The candidates are therefore nested: any model within the class \(\M_{m=2}\) can recovered from the class \(\M_{m=4}\) by fixing \(b_3=b_4=0\). Moreover, all models effectively contain \(\Mtrue\), since it corresponds to \(m=0\). (The data are in a regime where the Poisson distribution of \(\Mtrue\) is close to Gaussian.)

The second row is similar, but expands around the Rayleigh-Jeans model instead:

\[\Bspec \mid λ, T, σ, \{b_j\} \sim \nN \,\biggl(\Bspec_{\mathrm{RJ}}(λ; T) + \sum_{j=0}^m b_j λ^j,\; σ^2 \Bspec_{\mathrm{RJ}}(λ; T) \biggr) \,.\]

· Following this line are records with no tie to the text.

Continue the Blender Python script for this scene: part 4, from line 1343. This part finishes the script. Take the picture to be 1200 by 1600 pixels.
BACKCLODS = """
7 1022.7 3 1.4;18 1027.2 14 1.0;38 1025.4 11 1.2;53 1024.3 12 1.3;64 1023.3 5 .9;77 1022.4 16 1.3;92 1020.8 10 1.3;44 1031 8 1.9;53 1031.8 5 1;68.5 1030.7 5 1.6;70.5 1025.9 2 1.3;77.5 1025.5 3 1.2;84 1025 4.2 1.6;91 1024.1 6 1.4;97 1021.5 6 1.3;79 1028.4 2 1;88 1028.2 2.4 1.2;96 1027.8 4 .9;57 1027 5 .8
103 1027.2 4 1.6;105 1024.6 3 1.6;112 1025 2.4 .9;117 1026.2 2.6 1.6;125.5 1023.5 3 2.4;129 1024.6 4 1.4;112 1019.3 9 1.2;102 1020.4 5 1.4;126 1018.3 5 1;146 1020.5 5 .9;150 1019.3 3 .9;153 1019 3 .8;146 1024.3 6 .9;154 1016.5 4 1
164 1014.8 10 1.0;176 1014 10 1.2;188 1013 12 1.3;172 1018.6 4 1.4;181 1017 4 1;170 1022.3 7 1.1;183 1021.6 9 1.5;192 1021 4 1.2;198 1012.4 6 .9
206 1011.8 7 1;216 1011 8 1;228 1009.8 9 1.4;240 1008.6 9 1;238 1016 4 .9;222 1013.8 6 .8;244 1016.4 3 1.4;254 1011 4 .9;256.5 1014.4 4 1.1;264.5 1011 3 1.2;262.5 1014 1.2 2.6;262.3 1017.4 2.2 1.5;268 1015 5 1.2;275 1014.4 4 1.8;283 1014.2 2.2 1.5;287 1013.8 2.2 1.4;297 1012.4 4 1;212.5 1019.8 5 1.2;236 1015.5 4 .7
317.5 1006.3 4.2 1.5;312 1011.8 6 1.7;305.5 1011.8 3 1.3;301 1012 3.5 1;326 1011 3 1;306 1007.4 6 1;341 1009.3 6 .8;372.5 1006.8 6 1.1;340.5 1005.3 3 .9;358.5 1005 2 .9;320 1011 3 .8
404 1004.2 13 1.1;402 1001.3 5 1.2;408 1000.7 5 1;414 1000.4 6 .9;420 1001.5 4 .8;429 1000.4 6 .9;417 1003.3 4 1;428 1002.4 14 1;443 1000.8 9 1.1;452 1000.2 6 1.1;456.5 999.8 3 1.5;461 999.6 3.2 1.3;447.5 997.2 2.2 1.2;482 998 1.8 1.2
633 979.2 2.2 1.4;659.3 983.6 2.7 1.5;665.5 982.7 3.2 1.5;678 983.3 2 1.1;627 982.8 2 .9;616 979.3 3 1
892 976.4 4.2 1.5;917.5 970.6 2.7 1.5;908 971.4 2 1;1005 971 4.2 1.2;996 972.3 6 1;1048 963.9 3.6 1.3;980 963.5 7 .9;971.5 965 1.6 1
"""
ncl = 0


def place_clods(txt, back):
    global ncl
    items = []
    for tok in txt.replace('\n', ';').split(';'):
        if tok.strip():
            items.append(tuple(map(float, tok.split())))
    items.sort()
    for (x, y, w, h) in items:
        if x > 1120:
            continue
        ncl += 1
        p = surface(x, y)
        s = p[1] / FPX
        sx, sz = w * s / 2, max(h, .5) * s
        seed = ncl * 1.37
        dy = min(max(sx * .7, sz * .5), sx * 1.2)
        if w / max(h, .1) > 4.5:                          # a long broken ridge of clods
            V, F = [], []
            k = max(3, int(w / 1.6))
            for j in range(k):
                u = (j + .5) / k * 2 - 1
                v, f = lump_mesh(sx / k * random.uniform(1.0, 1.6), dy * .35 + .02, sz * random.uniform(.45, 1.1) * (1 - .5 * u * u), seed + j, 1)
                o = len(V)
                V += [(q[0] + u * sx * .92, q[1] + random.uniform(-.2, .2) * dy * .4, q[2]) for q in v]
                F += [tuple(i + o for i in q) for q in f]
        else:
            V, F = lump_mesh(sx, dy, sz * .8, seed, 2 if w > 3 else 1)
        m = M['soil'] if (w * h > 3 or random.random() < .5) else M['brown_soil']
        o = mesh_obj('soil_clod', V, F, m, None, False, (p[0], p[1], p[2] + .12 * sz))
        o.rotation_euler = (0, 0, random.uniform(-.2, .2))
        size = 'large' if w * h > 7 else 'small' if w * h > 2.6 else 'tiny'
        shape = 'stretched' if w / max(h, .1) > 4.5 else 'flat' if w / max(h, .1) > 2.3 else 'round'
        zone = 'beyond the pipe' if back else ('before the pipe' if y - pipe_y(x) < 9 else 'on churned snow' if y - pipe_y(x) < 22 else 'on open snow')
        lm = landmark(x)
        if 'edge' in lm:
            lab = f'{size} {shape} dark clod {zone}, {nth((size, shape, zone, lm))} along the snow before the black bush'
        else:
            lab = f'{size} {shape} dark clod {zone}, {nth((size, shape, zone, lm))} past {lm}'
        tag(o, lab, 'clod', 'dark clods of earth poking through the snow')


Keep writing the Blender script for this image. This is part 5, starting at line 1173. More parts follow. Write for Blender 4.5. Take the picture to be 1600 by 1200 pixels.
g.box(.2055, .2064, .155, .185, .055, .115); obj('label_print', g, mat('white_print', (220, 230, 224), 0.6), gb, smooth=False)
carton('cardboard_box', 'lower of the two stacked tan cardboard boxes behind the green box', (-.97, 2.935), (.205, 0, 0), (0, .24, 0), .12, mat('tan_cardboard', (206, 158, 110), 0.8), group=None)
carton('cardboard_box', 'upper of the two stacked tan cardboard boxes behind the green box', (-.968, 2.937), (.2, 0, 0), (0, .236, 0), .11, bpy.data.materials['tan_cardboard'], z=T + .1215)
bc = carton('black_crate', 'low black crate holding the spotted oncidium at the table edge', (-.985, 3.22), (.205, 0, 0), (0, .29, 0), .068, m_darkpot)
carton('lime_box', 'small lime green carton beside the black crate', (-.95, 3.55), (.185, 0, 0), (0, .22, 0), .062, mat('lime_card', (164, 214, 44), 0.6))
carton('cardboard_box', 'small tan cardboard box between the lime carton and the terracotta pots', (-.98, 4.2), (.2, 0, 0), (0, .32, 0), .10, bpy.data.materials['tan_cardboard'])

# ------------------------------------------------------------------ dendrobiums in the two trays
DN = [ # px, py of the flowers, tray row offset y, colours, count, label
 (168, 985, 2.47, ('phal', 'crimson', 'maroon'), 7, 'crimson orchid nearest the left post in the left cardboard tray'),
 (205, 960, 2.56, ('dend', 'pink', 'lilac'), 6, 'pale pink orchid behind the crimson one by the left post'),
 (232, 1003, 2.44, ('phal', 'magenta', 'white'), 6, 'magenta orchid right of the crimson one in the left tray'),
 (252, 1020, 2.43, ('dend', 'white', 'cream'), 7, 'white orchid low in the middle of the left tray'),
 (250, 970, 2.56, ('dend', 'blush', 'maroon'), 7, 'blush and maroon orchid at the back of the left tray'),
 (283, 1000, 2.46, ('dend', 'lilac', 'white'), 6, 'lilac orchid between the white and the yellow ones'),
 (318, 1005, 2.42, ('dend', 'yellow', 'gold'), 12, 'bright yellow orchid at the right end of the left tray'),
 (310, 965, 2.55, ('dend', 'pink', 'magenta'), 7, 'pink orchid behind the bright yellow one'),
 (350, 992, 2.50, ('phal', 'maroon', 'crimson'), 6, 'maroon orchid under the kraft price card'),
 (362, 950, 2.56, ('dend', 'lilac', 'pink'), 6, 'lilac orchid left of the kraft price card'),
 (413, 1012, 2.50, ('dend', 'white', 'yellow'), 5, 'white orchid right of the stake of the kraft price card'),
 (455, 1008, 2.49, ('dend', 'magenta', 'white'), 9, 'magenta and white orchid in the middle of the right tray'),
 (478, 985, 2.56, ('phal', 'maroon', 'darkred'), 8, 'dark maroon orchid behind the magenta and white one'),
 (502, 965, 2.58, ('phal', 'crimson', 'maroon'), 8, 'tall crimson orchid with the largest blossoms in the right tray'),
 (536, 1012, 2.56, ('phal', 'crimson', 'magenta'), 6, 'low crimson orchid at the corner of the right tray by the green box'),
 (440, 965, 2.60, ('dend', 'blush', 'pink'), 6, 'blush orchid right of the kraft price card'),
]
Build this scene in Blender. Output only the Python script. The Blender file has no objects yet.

In this case all models are misspecified, but those with higher degree polynomials are better able to compensate for this and thus achieve lower prediction errors.

The third row compares the two \(m=0\) models from the first two rows.

If we interpret the score difference between two models (measured as the horizontal distance between two curves) as the strength of the evidence supporting a particular model choice, then it is clear from Fig. 2.8 that for all criteria except EMD, strength grows unbounded as we increase the number of samples \(L\). A bounded strength however is desirable when analyzing experimental data, since no experiment has infinite accuracy.

In contrast, we see that the \(R\)-distributions in the grey shaded area stabilize as a function of \(L\). Therefore also the tail probabilities \(\Bemd{ab;c} = P(R_A < R_B \,:\, c)\) (Eq. 2.12), which define the EMD rejection rule, converge in general to finite, non-zero values. In some cases the \(R\)-distributions may approach a Dirac delta as \(L\) increases, as we see in the first row of Fig. 2.8. This occurs when the candidate model is able to match \(\Mtrue\) exactly.

We provide a different set of comparisons in the Supplementary Results, listing numerical values of criteria differences in Table 6.1 to complement the graphical presentation of Fig. 2.8. These alternative comparisons place greater emphasis on how misspecification can affect a criterion’s value, and how that value can (mis)represent the strength of the evidence.